[Entries with scene source code]
+-------+

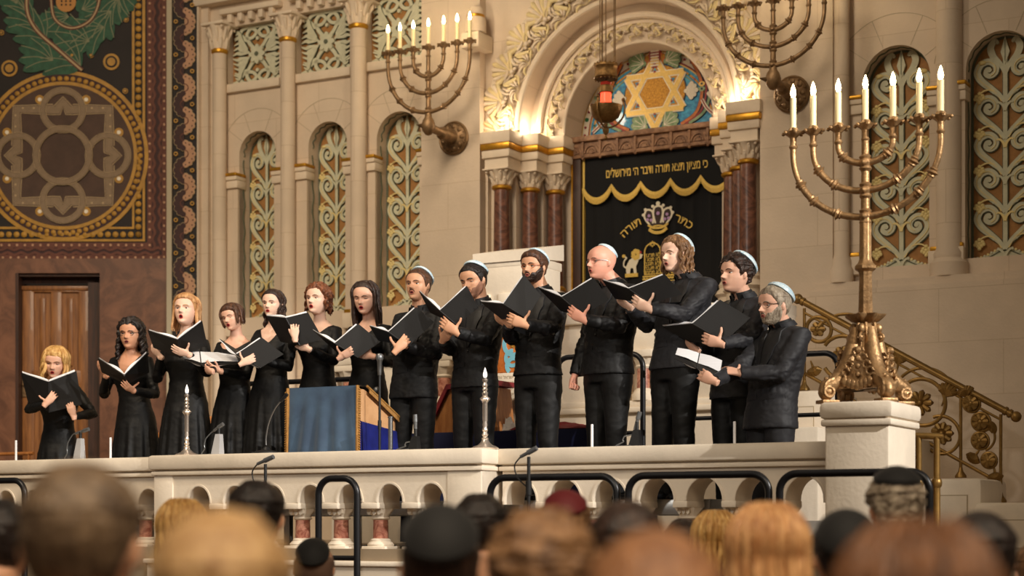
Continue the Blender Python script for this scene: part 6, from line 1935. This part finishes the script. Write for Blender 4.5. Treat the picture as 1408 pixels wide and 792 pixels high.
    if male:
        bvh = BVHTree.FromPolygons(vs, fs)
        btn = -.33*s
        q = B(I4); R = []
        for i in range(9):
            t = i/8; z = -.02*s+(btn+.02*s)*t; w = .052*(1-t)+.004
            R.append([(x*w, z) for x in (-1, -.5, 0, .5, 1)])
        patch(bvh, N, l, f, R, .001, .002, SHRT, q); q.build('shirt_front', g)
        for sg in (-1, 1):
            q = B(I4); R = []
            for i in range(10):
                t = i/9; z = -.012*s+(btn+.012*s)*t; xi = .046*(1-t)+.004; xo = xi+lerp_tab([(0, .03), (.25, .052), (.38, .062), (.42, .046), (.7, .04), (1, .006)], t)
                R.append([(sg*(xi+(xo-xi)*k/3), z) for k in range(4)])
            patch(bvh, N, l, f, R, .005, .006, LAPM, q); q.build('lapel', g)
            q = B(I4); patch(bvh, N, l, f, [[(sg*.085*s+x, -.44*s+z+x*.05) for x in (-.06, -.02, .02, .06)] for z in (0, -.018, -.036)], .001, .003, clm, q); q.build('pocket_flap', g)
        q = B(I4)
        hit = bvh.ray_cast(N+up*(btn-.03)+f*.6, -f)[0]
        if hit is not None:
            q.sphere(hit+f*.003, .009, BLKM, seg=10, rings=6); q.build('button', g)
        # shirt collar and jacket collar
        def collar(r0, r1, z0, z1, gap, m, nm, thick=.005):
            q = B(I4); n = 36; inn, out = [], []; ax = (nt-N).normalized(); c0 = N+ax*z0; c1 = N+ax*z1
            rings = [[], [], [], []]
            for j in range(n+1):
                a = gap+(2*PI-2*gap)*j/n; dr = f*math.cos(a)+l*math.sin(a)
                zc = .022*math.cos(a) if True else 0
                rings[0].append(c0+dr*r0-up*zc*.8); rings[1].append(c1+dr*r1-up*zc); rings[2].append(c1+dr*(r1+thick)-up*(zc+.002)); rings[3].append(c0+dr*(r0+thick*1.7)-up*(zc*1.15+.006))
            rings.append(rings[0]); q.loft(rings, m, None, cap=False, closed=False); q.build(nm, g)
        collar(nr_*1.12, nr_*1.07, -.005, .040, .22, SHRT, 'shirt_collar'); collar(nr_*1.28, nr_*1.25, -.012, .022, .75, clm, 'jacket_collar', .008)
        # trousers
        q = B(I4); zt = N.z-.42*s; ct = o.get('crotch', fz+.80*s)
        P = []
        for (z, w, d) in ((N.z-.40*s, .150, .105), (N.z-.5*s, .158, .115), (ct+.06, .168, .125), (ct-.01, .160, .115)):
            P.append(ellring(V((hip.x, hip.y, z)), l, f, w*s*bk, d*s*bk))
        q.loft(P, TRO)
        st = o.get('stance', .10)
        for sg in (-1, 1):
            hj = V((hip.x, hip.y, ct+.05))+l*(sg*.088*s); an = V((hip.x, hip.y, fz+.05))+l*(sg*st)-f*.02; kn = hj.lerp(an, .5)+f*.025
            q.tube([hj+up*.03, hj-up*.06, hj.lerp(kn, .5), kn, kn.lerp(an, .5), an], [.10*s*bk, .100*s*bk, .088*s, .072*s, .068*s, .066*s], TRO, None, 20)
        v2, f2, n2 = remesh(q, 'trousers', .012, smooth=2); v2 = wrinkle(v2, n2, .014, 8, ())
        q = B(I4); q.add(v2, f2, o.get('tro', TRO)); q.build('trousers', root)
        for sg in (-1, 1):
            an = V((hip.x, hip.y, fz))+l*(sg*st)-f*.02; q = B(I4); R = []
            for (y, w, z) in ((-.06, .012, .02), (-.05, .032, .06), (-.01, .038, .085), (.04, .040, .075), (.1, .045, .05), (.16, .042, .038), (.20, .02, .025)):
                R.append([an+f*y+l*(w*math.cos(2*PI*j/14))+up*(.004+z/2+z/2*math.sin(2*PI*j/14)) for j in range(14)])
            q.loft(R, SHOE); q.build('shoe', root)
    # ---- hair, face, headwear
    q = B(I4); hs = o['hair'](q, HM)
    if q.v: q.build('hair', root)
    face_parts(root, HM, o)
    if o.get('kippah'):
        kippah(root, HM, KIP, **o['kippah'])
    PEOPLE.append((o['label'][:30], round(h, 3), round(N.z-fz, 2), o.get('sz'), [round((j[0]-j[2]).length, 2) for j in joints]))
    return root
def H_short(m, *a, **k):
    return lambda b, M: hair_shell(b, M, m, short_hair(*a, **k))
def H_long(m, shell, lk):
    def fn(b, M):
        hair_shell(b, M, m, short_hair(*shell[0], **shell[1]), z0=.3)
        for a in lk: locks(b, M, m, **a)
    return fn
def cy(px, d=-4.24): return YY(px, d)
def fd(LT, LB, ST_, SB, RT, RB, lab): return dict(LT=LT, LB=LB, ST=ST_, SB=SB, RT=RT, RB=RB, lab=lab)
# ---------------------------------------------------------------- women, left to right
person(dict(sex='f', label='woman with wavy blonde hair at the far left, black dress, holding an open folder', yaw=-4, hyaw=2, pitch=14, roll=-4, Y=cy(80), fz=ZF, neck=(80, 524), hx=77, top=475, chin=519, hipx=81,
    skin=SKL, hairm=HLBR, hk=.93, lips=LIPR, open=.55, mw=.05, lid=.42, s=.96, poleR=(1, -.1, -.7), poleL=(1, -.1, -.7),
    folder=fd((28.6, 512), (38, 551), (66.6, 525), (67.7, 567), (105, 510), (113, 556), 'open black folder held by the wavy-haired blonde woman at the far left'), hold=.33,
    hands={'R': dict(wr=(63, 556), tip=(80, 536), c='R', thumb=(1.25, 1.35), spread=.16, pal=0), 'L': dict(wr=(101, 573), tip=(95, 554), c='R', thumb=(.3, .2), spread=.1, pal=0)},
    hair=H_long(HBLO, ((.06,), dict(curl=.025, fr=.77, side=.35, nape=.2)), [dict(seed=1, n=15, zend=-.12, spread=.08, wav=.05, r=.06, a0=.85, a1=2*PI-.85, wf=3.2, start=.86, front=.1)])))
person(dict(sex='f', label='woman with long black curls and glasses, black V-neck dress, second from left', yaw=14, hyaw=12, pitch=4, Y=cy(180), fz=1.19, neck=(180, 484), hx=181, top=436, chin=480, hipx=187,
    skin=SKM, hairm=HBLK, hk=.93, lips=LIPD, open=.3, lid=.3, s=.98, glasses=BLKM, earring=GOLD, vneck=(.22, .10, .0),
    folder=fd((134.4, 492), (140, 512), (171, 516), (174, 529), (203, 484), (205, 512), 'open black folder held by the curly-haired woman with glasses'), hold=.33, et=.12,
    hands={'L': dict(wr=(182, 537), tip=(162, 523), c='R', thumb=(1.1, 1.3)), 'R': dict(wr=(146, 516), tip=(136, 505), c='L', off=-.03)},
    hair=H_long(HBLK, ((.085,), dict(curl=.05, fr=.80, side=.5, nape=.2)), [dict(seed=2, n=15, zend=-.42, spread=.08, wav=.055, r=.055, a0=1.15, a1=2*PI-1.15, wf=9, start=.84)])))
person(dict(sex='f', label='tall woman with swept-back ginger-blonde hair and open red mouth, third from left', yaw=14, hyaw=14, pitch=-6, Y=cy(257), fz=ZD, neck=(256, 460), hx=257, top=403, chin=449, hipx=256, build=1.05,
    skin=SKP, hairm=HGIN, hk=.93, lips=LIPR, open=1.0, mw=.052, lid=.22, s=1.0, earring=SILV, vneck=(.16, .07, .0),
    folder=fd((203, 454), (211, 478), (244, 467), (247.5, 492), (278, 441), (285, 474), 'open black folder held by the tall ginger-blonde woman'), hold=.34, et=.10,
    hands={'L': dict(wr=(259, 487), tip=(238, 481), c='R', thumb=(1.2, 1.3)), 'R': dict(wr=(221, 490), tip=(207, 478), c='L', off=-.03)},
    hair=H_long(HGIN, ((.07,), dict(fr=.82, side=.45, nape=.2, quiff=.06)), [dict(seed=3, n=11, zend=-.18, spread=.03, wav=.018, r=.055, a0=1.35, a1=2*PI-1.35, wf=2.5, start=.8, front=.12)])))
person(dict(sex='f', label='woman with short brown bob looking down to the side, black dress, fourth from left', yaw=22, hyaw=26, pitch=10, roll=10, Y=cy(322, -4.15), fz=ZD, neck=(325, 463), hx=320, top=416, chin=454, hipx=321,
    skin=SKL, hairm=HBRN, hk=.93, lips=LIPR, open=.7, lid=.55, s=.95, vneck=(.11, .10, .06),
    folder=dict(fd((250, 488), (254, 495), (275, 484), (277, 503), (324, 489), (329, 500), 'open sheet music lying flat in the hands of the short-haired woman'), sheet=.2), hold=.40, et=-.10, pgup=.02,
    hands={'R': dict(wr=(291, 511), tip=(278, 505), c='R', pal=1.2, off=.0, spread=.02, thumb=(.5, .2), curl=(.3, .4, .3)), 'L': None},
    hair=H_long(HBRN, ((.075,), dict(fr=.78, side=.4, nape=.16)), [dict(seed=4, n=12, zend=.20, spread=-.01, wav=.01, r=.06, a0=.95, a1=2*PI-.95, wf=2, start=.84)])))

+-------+

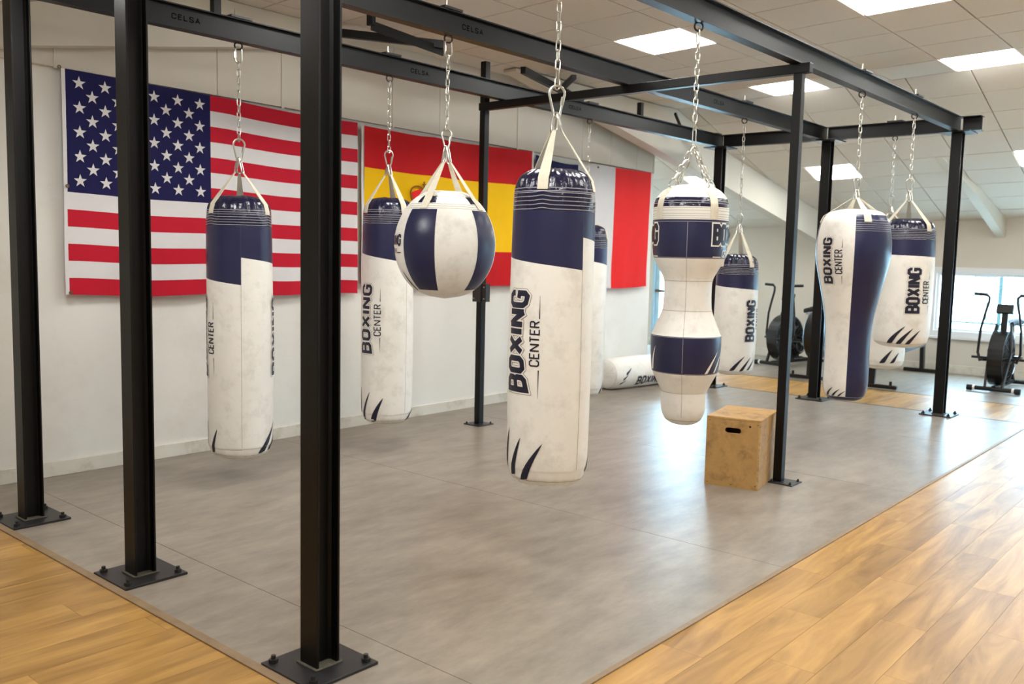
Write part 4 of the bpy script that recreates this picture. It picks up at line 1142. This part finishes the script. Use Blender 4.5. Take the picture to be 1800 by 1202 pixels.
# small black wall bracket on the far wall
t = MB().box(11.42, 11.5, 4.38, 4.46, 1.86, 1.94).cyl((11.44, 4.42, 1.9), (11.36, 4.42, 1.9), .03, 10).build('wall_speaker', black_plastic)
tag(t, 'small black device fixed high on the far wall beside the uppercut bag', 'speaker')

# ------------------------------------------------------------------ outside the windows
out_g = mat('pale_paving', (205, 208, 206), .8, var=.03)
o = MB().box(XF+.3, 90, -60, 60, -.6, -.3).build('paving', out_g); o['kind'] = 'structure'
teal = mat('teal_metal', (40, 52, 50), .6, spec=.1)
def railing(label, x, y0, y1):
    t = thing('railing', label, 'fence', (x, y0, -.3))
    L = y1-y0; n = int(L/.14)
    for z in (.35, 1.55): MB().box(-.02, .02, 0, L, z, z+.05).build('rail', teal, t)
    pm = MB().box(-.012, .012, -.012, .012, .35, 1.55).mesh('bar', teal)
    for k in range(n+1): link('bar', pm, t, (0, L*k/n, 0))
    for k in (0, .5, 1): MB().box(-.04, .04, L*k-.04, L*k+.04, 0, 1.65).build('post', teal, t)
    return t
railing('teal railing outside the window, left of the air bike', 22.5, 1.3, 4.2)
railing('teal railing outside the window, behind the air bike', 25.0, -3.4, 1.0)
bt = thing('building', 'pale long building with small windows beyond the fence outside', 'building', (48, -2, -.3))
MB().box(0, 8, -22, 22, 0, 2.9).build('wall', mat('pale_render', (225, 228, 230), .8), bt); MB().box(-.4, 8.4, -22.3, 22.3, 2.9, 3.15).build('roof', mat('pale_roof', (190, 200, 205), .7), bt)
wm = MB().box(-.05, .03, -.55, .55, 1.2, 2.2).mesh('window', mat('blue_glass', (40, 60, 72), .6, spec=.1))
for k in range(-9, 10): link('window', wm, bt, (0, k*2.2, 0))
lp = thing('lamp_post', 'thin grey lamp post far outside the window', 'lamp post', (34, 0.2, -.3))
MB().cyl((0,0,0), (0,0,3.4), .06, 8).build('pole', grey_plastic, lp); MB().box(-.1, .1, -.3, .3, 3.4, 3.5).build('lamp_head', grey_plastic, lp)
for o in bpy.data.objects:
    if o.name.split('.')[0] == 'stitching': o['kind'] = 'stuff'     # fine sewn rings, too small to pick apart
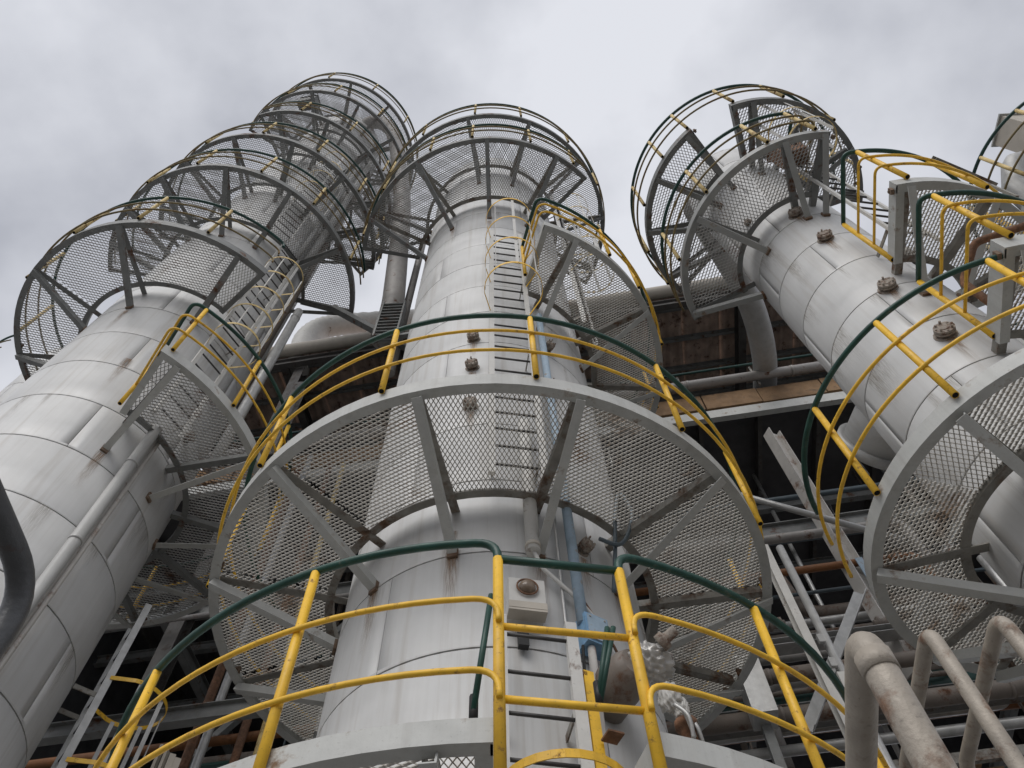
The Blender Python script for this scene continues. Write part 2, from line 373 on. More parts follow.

+-------+

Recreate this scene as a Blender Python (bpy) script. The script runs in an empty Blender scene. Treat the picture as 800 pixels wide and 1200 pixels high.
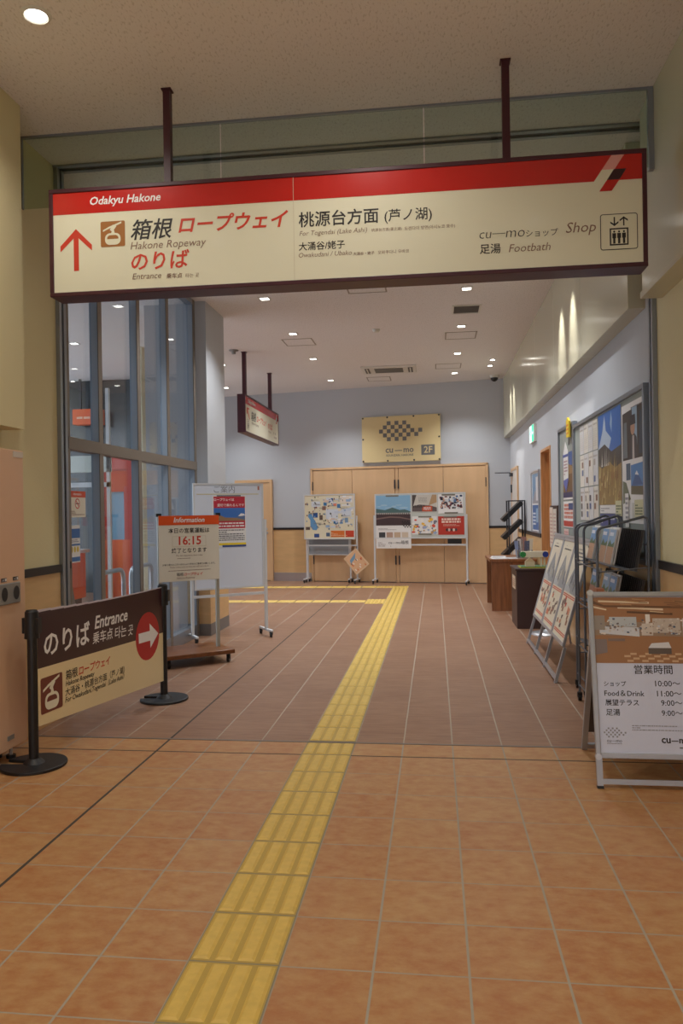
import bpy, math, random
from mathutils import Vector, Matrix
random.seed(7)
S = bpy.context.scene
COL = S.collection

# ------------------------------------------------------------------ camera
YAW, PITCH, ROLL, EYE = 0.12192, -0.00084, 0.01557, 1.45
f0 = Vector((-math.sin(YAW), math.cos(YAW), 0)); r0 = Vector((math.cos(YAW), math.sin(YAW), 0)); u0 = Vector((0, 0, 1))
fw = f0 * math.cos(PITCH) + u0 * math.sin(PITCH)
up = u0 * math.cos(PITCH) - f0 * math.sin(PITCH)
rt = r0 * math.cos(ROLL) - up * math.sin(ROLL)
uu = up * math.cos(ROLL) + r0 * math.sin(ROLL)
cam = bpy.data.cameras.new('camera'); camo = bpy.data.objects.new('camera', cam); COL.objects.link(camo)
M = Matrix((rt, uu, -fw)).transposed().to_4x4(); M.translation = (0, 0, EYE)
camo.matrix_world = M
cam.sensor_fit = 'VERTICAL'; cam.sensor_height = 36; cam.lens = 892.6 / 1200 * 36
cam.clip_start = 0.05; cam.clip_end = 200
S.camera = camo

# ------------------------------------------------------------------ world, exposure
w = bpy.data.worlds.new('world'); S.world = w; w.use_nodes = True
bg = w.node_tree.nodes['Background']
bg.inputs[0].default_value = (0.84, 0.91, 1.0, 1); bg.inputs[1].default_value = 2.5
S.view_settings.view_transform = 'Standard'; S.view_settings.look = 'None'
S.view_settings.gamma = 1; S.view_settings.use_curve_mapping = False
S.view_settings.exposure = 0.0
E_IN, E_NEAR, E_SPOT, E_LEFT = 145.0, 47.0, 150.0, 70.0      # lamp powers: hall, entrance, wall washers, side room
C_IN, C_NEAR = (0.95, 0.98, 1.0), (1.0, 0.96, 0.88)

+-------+

- _AIM OF THE TASK_
Leave the pictures out and copy exactly the lines from the one with "Recreate this scene" through the one with "COL = S.collection", nothing more.

- _FINISHED ANSWER_
Recreate this scene as a Blender Python (bpy) script. The script runs in an empty Blender scene. Treat the picture as 800 pixels wide and 1200 pixels high.
import bpy, math, random
from mathutils import Vector, Matrix
random.seed(7)
S = bpy.context.scene
COL = S.collection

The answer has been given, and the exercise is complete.